Short exercise.
Return the full listing exactly as it is written.

--------

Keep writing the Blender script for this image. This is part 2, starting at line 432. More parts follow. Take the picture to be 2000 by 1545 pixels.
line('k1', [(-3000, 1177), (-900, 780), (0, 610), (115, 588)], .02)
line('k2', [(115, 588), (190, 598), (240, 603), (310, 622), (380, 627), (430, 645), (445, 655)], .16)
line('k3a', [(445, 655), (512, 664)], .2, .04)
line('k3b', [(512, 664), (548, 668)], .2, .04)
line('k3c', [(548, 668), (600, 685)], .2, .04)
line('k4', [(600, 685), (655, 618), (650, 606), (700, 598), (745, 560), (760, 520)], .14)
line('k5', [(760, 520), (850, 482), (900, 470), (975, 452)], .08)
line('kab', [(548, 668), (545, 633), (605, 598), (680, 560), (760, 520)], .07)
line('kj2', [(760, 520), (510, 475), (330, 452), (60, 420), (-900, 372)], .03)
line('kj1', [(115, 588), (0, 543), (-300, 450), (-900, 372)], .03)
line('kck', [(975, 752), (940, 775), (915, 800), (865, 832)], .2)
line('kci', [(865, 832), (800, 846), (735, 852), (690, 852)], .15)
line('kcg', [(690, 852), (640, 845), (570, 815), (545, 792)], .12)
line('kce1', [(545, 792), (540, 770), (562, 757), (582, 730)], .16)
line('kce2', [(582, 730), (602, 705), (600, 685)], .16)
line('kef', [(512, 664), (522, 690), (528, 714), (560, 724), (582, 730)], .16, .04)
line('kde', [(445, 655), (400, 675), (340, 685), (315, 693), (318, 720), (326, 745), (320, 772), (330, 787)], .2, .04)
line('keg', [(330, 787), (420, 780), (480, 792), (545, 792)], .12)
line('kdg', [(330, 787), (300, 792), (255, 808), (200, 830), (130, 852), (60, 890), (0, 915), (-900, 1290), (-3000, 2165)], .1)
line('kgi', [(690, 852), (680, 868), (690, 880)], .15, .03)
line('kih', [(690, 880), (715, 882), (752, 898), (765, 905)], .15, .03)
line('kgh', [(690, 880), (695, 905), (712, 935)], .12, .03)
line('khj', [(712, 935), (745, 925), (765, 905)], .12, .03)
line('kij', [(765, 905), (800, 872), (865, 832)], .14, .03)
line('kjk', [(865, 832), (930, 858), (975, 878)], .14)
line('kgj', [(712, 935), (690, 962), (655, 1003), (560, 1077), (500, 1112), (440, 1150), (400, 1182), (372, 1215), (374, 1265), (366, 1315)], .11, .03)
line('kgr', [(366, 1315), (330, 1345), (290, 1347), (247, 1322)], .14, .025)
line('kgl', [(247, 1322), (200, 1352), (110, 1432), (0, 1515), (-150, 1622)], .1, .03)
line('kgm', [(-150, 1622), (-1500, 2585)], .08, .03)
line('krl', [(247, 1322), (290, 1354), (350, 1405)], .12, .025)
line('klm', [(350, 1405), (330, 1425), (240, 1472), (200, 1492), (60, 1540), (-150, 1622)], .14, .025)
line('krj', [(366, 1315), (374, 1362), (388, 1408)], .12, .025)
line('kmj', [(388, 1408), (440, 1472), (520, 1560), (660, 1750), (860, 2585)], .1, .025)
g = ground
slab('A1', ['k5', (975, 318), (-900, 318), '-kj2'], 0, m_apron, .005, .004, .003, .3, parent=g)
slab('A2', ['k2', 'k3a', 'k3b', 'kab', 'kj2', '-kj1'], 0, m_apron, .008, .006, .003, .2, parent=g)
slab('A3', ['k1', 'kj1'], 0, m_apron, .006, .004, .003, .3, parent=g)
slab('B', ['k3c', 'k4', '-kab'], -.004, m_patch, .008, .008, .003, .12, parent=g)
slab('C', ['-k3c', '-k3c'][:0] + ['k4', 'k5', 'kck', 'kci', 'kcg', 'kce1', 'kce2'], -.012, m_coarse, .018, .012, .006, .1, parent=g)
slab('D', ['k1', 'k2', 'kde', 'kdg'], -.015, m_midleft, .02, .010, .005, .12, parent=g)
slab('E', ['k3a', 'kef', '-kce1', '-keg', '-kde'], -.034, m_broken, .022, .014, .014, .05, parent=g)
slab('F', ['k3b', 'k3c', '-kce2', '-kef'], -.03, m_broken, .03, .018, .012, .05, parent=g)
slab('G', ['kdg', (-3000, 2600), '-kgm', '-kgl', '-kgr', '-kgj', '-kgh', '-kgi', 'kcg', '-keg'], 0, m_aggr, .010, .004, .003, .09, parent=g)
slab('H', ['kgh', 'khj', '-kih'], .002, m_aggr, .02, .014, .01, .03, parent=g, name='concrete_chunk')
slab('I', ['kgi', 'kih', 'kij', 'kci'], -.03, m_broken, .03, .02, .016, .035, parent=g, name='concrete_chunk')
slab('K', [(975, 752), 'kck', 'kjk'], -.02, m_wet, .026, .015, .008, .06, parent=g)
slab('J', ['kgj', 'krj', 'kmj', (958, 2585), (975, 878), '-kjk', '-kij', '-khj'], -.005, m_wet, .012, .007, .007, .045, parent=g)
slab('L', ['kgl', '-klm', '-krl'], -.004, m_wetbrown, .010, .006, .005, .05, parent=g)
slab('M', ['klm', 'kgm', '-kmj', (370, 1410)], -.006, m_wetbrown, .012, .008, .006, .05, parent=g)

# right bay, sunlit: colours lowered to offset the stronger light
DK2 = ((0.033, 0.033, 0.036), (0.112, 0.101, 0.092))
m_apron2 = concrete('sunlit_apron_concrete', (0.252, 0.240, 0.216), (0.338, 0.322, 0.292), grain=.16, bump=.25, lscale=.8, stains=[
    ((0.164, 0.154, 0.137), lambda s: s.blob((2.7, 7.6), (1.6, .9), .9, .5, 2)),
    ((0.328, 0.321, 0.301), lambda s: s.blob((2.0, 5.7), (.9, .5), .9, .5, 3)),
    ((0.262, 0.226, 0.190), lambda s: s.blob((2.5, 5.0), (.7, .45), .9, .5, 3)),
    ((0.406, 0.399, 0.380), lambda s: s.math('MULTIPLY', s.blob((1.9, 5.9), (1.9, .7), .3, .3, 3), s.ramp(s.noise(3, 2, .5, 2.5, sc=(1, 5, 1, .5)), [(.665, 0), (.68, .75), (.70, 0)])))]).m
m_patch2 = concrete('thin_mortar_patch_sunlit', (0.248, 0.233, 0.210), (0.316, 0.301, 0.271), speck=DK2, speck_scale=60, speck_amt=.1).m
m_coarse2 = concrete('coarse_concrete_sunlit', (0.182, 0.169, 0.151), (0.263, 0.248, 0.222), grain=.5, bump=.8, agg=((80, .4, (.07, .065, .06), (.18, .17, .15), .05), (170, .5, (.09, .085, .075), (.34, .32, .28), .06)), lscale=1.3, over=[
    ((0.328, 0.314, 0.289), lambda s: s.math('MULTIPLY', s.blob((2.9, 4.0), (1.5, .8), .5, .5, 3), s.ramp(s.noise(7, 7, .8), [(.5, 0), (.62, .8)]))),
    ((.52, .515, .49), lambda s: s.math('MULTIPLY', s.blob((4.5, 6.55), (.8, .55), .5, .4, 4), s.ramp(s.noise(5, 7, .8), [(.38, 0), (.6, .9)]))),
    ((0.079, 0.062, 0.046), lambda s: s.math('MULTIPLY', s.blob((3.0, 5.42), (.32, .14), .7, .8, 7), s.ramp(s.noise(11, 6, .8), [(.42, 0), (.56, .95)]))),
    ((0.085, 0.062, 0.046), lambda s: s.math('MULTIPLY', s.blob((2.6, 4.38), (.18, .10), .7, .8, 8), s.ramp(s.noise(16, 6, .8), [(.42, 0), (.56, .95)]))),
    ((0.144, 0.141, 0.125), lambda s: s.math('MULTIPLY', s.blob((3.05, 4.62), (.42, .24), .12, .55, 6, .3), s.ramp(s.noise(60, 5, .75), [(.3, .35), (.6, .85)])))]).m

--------

Answer for this exercise.
Keep writing the Blender script for this image. This is part 2, starting at line 432. More parts follow. Take the picture to be 2000 by 1545 pixels.
line('k1', [(-3000, 1177), (-900, 780), (0, 610), (115, 588)], .02)
line('k2', [(115, 588), (190, 598), (240, 603), (310, 622), (380, 627), (430, 645), (445, 655)], .16)
line('k3a', [(445, 655), (512, 664)], .2, .04)
line('k3b', [(512, 664), (548, 668)], .2, .04)
line('k3c', [(548, 668), (600, 685)], .2, .04)
line('k4', [(600, 685), (655, 618), (650, 606), (700, 598), (745, 560), (760, 520)], .14)
line('k5', [(760, 520), (850, 482), (900, 470), (975, 452)], .08)
line('kab', [(548, 668), (545, 633), (605, 598), (680, 560), (760, 520)], .07)
line('kj2', [(760, 520), (510, 475), (330, 452), (60, 420), (-900, 372)], .03)
line('kj1', [(115, 588), (0, 543), (-300, 450), (-900, 372)], .03)
line('kck', [(975, 752), (940, 775), (915, 800), (865, 832)], .2)
line('kci', [(865, 832), (800, 846), (735, 852), (690, 852)], .15)
line('kcg', [(690, 852), (640, 845), (570, 815), (545, 792)], .12)
line('kce1', [(545, 792), (540, 770), (562, 757), (582, 730)], .16)
line('kce2', [(582, 730), (602, 705), (600, 685)], .16)
line('kef', [(512, 664), (522, 690), (528, 714), (560, 724), (582, 730)], .16, .04)
line('kde', [(445, 655), (400, 675), (340, 685), (315, 693), (318, 720), (326, 745), (320, 772), (330, 787)], .2, .04)
line('keg', [(330, 787), (420, 780), (480, 792), (545, 792)], .12)
line('kdg', [(330, 787), (300, 792), (255, 808), (200, 830), (130, 852), (60, 890), (0, 915), (-900, 1290), (-3000, 2165)], .1)
line('kgi', [(690, 852), (680, 868), (690, 880)], .15, .03)
line('kih', [(690, 880), (715, 882), (752, 898), (765, 905)], .15, .03)
line('kgh', [(690, 880), (695, 905), (712, 935)], .12, .03)
line('khj', [(712, 935), (745, 925), (765, 905)], .12, .03)
line('kij', [(765, 905), (800, 872), (865, 832)], .14, .03)
line('kjk', [(865, 832), (930, 858), (975, 878)], .14)
line('kgj', [(712, 935), (690, 962), (655, 1003), (560, 1077), (500, 1112), (440, 1150), (400, 1182), (372, 1215), (374, 1265), (366, 1315)], .11, .03)
line('kgr', [(366, 1315), (330, 1345), (290, 1347), (247, 1322)], .14, .025)
line('kgl', [(247, 1322), (200, 1352), (110, 1432), (0, 1515), (-150, 1622)], .1, .03)
line('kgm', [(-150, 1622), (-1500, 2585)], .08, .03)
line('krl', [(247, 1322), (290, 1354), (350, 1405)], .12, .025)
line('klm', [(350, 1405), (330, 1425), (240, 1472), (200, 1492), (60, 1540), (-150, 1622)], .14, .025)
line('krj', [(366, 1315), (374, 1362), (388, 1408)], .12, .025)
line('kmj', [(388, 1408), (440, 1472), (520, 1560), (660, 1750), (860, 2585)], .1, .025)
g = ground
slab('A1', ['k5', (975, 318), (-900, 318), '-kj2'], 0, m_apron, .005, .004, .003, .3, parent=g)
slab('A2', ['k2', 'k3a', 'k3b', 'kab', 'kj2', '-kj1'], 0, m_apron, .008, .006, .003, .2, parent=g)
slab('A3', ['k1', 'kj1'], 0, m_apron, .006, .004, .003, .3, parent=g)
slab('B', ['k3c', 'k4', '-kab'], -.004, m_patch, .008, .008, .003, .12, parent=g)
slab('C', ['-k3c', '-k3c'][:0] + ['k4', 'k5', 'kck', 'kci', 'kcg', 'kce1', 'kce2'], -.012, m_coarse, .018, .012, .006, .1, parent=g)
slab('D', ['k1', 'k2', 'kde', 'kdg'], -.015, m_midleft, .02, .010, .005, .12, parent=g)
slab('E', ['k3a', 'kef', '-kce1', '-keg', '-kde'], -.034, m_broken, .022, .014, .014, .05, parent=g)
slab('F', ['k3b', 'k3c', '-kce2', '-kef'], -.03, m_broken, .03, .018, .012, .05, parent=g)
slab('G', ['kdg', (-3000, 2600), '-kgm', '-kgl', '-kgr', '-kgj', '-kgh', '-kgi', 'kcg', '-keg'], 0, m_aggr, .010, .004, .003, .09, parent=g)
slab('H', ['kgh', 'khj', '-kih'], .002, m_aggr, .02, .014, .01, .03, parent=g, name='concrete_chunk')
slab('I', ['kgi', 'kih', 'kij', 'kci'], -.03, m_broken, .03, .02, .016, .035, parent=g, name='concrete_chunk')
slab('K', [(975, 752), 'kck', 'kjk'], -.02, m_wet, .026, .015, .008, .06, parent=g)
slab('J', ['kgj', 'krj', 'kmj', (958, 2585), (975, 878), '-kjk', '-kij', '-khj'], -.005, m_wet, .012, .007, .007, .045, parent=g)
slab('L', ['kgl', '-klm', '-krl'], -.004, m_wetbrown, .010, .006, .005, .05, parent=g)
slab('M', ['klm', 'kgm', '-kmj', (370, 1410)], -.006, m_wetbrown, .012, .008, .006, .05, parent=g)

# right bay, sunlit: colours lowered to offset the stronger light
DK2 = ((0.033, 0.033, 0.036), (0.112, 0.101, 0.092))
m_apron2 = concrete('sunlit_apron_concrete', (0.252, 0.240, 0.216), (0.338, 0.322, 0.292), grain=.16, bump=.25, lscale=.8, stains=[
    ((0.164, 0.154, 0.137), lambda s: s.blob((2.7, 7.6), (1.6, .9), .9, .5, 2)),
    ((0.328, 0.321, 0.301), lambda s: s.blob((2.0, 5.7), (.9, .5), .9, .5, 3)),
    ((0.262, 0.226, 0.190), lambda s: s.blob((2.5, 5.0), (.7, .45), .9, .5, 3)),
    ((0.406, 0.399, 0.380), lambda s: s.math('MULTIPLY', s.blob((1.9, 5.9), (1.9, .7), .3, .3, 3), s.ramp(s.noise(3, 2, .5, 2.5, sc=(1, 5, 1, .5)), [(.665, 0), (.68, .75), (.70, 0)])))]).m
m_patch2 = concrete('thin_mortar_patch_sunlit', (0.248, 0.233, 0.210), (0.316, 0.301, 0.271), speck=DK2, speck_scale=60, speck_amt=.1).m
m_coarse2 = concrete('coarse_concrete_sunlit', (0.182, 0.169, 0.151), (0.263, 0.248, 0.222), grain=.5, bump=.8, agg=((80, .4, (.07, .065, .06), (.18, .17, .15), .05), (170, .5, (.09, .085, .075), (.34, .32, .28), .06)), lscale=1.3, over=[
    ((0.328, 0.314, 0.289), lambda s: s.math('MULTIPLY', s.blob((2.9, 4.0), (1.5, .8), .5, .5, 3), s.ramp(s.noise(7, 7, .8), [(.5, 0), (.62, .8)]))),
    ((.52, .515, .49), lambda s: s.math('MULTIPLY', s.blob((4.5, 6.55), (.8, .55), .5, .4, 4), s.ramp(s.noise(5, 7, .8), [(.38, 0), (.6, .9)]))),
    ((0.079, 0.062, 0.046), lambda s: s.math('MULTIPLY', s.blob((3.0, 5.42), (.32, .14), .7, .8, 7), s.ramp(s.noise(11, 6, .8), [(.42, 0), (.56, .95)]))),
    ((0.085, 0.062, 0.046), lambda s: s.math('MULTIPLY', s.blob((2.6, 4.38), (.18, .10), .7, .8, 8), s.ramp(s.noise(16, 6, .8), [(.42, 0), (.56, .95)]))),
    ((0.144, 0.141, 0.125), lambda s: s.math('MULTIPLY', s.blob((3.05, 4.62), (.42, .24), .12, .55, 6, .3), s.ramp(s.noise(60, 5, .75), [(.3, .35), (.6, .85)])))]).m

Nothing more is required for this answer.